*GIVEN EXERCISE*
Write out each line word for word. Drop pictures.

*AVAILABLE DATA*
:::::
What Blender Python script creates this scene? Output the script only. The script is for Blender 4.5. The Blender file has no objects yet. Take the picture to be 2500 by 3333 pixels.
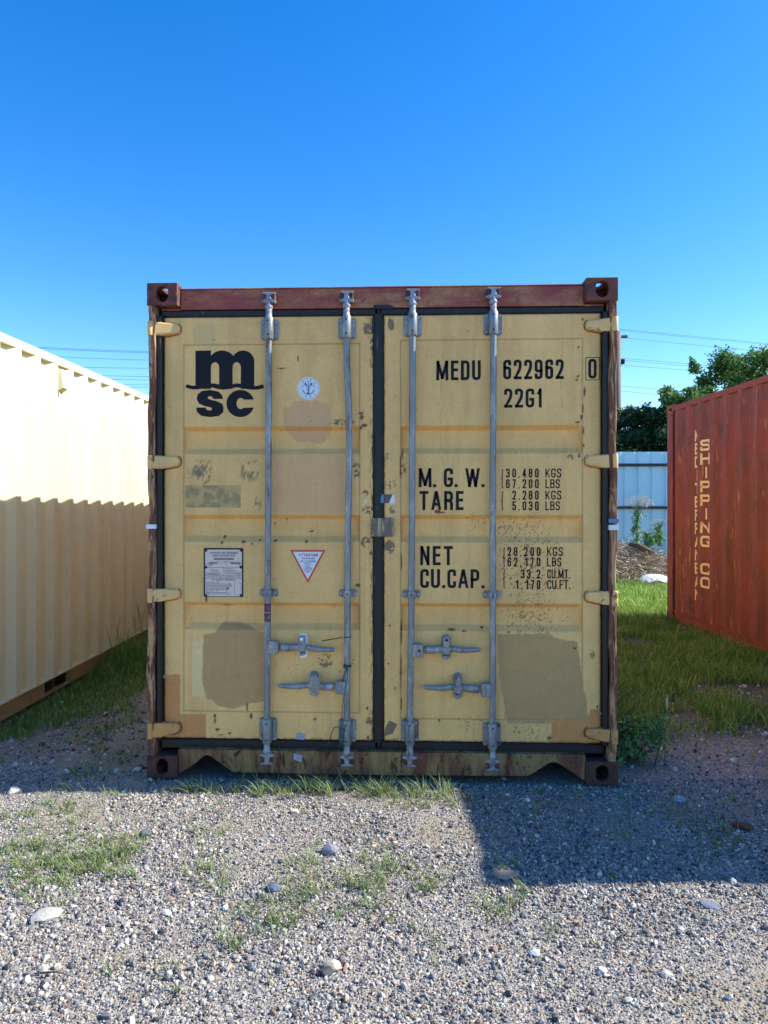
import bpy, bmesh, math, random
import numpy as np
from mathutils import Vector, Matrix
random.seed(7)
RNG = np.random.default_rng(11)
scn = bpy.context.scene
R = math.radians

# ------------------------------------------------------------------ camera, world, sun, exposure
CAM = Vector((0.162, -3.566, 1.446)); YAW = R(2.22); F = 2250.0; CX = 1250.0; HY = 1633.0
cd = bpy.data.cameras.new('camera'); co = bpy.data.objects.new('camera', cd); scn.collection.objects.link(co)
co.location = CAM; co.rotation_euler = (R(90), 0, YAW)
cd.sensor_fit = 'VERTICAL'; cd.sensor_height = 36.0; cd.lens = F / 3333.0 * 36.0
cd.shift_y = -(1666.5 - HY) / 3333.0
cd.clip_start = 0.05; cd.clip_end = 2000
scn.camera = co

SUN_D = Vector((-1.0, -0.075, -0.85)).normalized()
SUN_EL = math.asin(-SUN_D.z); SUN_ROT = math.atan2(-SUN_D.x, -SUN_D.y)
w = bpy.data.worlds.new('World'); scn.world = w; w.use_nodes = True
nt = w.node_tree; nt.nodes.clear()
o_ = nt.nodes.new('ShaderNodeOutputWorld'); bg = nt.nodes.new('ShaderNodeBackground'); sk = nt.nodes.new('ShaderNodeTexSky')
hs = nt.nodes.new('ShaderNodeHueSaturation')
sk.sky_type = 'NISHITA'; sk.sun_disc = False; sk.sun_elevation = SUN_EL; sk.sun_rotation = SUN_ROT
sk.altitude = 200; sk.air_density = 1.0; sk.dust_density = 0.3; sk.ozone_density = 2.2
hs.inputs['Saturation'].default_value = 1.43; hs.inputs['Hue'].default_value = 0.508; hs.inputs['Value'].default_value = 1.0
nt.links.new(sk.outputs[0], hs.inputs['Color']); nt.links.new(hs.outputs[0], bg.inputs['Color'])
bg.inputs['Strength'].default_value = 0.15
nt.links.new(bg.outputs[0], o_.inputs['Surface'])
sl = bpy.data.lights.new('sun', 'SUN'); so = bpy.data.objects.new('sun', sl); scn.collection.objects.link(so)
sl.energy = 4.8; sl.angle = R(0.53); sl.color = (1.0, 0.955, 0.88)
so.rotation_euler = SUN_D.to_track_quat('-Z', 'Y').to_euler(); so.location = (10, 2, 12)
scn.view_settings.view_transform = 'Standard'; scn.view_settings.look = 'None'
scn.view_settings.gamma = 1.0; scn.view_settings.use_curve_mapping = False
scn.view_settings.exposure = 0.96
scn.cycles.max_bounces = 8; scn.cycles.diffuse_bounces = 5

# ------------------------------------------------------------------ helpers
fw = Vector((-math.sin(YAW), math.cos(YAW), 0)); rt = Vector((math.cos(YAW), math.sin(YAW), 0)); up = Vector((0, 0, 1))
def ray(px, py): return fw + rt * ((px - CX) / F) + up * ((HY - py) / F)
def at_y(px, py, y):
    d = ray(px, py); t = (y - CAM.y) / d.y; return CAM + d * t
def at_d(px, py, dep): return CAM + ray(px, py) * dep
def ground_at(px, py, z=0.0):
    d = ray(px, py); t = (z - CAM.z) / d.z; return CAM + d * t

def lin(r, g, b):
    f = lambda c: (c/255/12.92) if c/255 <= .04045 else ((c/255+.055)/1.055)**2.4
    return (f(r), f(g), f(b))

def tag(o, label=None, cat=None, group=None, kind=None):
    if label: o['label'] = label
    if cat: o['category'] = cat
    if group: o['group'] = group
    if kind: o['kind'] = kind
    return o
def empty(name, loc=(0,0,0), rz=0.0):
    o = bpy.data.objects.new(name, None); scn.collection.objects.link(o)
    o.location = loc; o.rotation_euler = (0,0,rz); o.empty_display_size = .2
    return o
def link(name, me, parent=None, loc=None):
    o = bpy.data.objects.new(name, me); scn.collection.objects.link(o)
    if parent is not None: o.parent = parent
    if loc is not None: o.location = loc
    return o
def np_mesh(name, V, Fs, mat, col=None, smooth=False):
    """V (n,3); Fs list of (k, m) arrays of faces with m verts each"""
    me = bpy.data.meshes.new(name)
    V = np.asarray(V, dtype=np.float32)
    if not isinstance(Fs, list): Fs = [Fs]
    me.vertices.add(len(V)); me.vertices.foreach_set('co', V.ravel())
    loops = np.concatenate([f.ravel() for f in Fs]).astype(np.int32)
    tot = np.concatenate([np.full(len(f), f.shape[1]) for f in Fs]).astype(np.int32)
    st = np.concatenate([[0], np.cumsum(tot)[:-1]]).astype(np.int32)
    me.loops.add(len(loops)); me.loops.foreach_set('vertex_index', loops)
    me.polygons.add(len(tot)); me.polygons.foreach_set('loop_start', st); me.polygons.foreach_set('loop_total', tot)
    me.polygons.foreach_set('use_smooth', np.full(len(tot), smooth))
    if col is not None:
        a = me.color_attributes.new('Col', 'FLOAT_COLOR', 'POINT')
        c = np.ones((len(V), 4), dtype=np.float32); c[:, :3] = col
        a.data.foreach_set('color', c.ravel())
    me.update(calc_edges=True); me.validate()
    if mat: me.materials.append(mat)
    return me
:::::
*COMPLETE OUTPUT*
What Blender Python script creates this scene? Output the script only. The script is for Blender 4.5. The Blender file has no objects yet. Take the picture to be 2500 by 3333 pixels.
import bpy, bmesh, math, random
import numpy as np
from mathutils import Vector, Matrix
random.seed(7)
RNG = np.random.default_rng(11)
scn = bpy.context.scene
R = math.radians

# ------------------------------------------------------------------ camera, world, sun, exposure
CAM = Vector((0.162, -3.566, 1.446)); YAW = R(2.22); F = 2250.0; CX = 1250.0; HY = 1633.0
cd = bpy.data.cameras.new('camera'); co = bpy.data.objects.new('camera', cd); scn.collection.objects.link(co)
co.location = CAM; co.rotation_euler = (R(90), 0, YAW)
cd.sensor_fit = 'VERTICAL'; cd.sensor_height = 36.0; cd.lens = F / 3333.0 * 36.0
cd.shift_y = -(1666.5 - HY) / 3333.0
cd.clip_start = 0.05; cd.clip_end = 2000
scn.camera = co

SUN_D = Vector((-1.0, -0.075, -0.85)).normalized()
SUN_EL = math.asin(-SUN_D.z); SUN_ROT = math.atan2(-SUN_D.x, -SUN_D.y)
w = bpy.data.worlds.new('World'); scn.world = w; w.use_nodes = True
nt = w.node_tree; nt.nodes.clear()
o_ = nt.nodes.new('ShaderNodeOutputWorld'); bg = nt.nodes.new('ShaderNodeBackground'); sk = nt.nodes.new('ShaderNodeTexSky')
hs = nt.nodes.new('ShaderNodeHueSaturation')
sk.sky_type = 'NISHITA'; sk.sun_disc = False; sk.sun_elevation = SUN_EL; sk.sun_rotation = SUN_ROT
sk.altitude = 200; sk.air_density = 1.0; sk.dust_density = 0.3; sk.ozone_density = 2.2
hs.inputs['Saturation'].default_value = 1.43; hs.inputs['Hue'].default_value = 0.508; hs.inputs['Value'].default_value = 1.0
nt.links.new(sk.outputs[0], hs.inputs['Color']); nt.links.new(hs.outputs[0], bg.inputs['Color'])
bg.inputs['Strength'].default_value = 0.15
nt.links.new(bg.outputs[0], o_.inputs['Surface'])
sl = bpy.data.lights.new('sun', 'SUN'); so = bpy.data.objects.new('sun', sl); scn.collection.objects.link(so)
sl.energy = 4.8; sl.angle = R(0.53); sl.color = (1.0, 0.955, 0.88)
so.rotation_euler = SUN_D.to_track_quat('-Z', 'Y').to_euler(); so.location = (10, 2, 12)
scn.view_settings.view_transform = 'Standard'; scn.view_settings.look = 'None'
scn.view_settings.gamma = 1.0; scn.view_settings.use_curve_mapping = False
scn.view_settings.exposure = 0.96
scn.cycles.max_bounces = 8; scn.cycles.diffuse_bounces = 5

# ------------------------------------------------------------------ helpers
fw = Vector((-math.sin(YAW), math.cos(YAW), 0)); rt = Vector((math.cos(YAW), math.sin(YAW), 0)); up = Vector((0, 0, 1))
def ray(px, py): return fw + rt * ((px - CX) / F) + up * ((HY - py) / F)
def at_y(px, py, y):
    d = ray(px, py); t = (y - CAM.y) / d.y; return CAM + d * t
def at_d(px, py, dep): return CAM + ray(px, py) * dep
def ground_at(px, py, z=0.0):
    d = ray(px, py); t = (z - CAM.z) / d.z; return CAM + d * t

def lin(r, g, b):
    f = lambda c: (c/255/12.92) if c/255 <= .04045 else ((c/255+.055)/1.055)**2.4
    return (f(r), f(g), f(b))

def tag(o, label=None, cat=None, group=None, kind=None):
    if label: o['label'] = label
    if cat: o['category'] = cat
    if group: o['group'] = group
    if kind: o['kind'] = kind
    return o
def empty(name, loc=(0,0,0), rz=0.0):
    o = bpy.data.objects.new(name, None); scn.collection.objects.link(o)
    o.location = loc; o.rotation_euler = (0,0,rz); o.empty_display_size = .2
    return o
def link(name, me, parent=None, loc=None):
    o = bpy.data.objects.new(name, me); scn.collection.objects.link(o)
    if parent is not None: o.parent = parent
    if loc is not None: o.location = loc
    return o
def np_mesh(name, V, Fs, mat, col=None, smooth=False):
    """V (n,3); Fs list of (k, m) arrays of faces with m verts each"""
    me = bpy.data.meshes.new(name)
    V = np.asarray(V, dtype=np.float32)
    if not isinstance(Fs, list): Fs = [Fs]
    me.vertices.add(len(V)); me.vertices.foreach_set('co', V.ravel())
    loops = np.concatenate([f.ravel() for f in Fs]).astype(np.int32)
    tot = np.concatenate([np.full(len(f), f.shape[1]) for f in Fs]).astype(np.int32)
    st = np.concatenate([[0], np.cumsum(tot)[:-1]]).astype(np.int32)
    me.loops.add(len(loops)); me.loops.foreach_set('vertex_index', loops)
    me.polygons.add(len(tot)); me.polygons.foreach_set('loop_start', st); me.polygons.foreach_set('loop_total', tot)
    me.polygons.foreach_set('use_smooth', np.full(len(tot), smooth))
    if col is not None:
        a = me.color_attributes.new('Col', 'FLOAT_COLOR', 'POINT')
        c = np.ones((len(V), 4), dtype=np.float32); c[:, :3] = col
        a.data.foreach_set('color', c.ravel())
    me.update(calc_edges=True); me.validate()
    if mat: me.materials.append(mat)
    return me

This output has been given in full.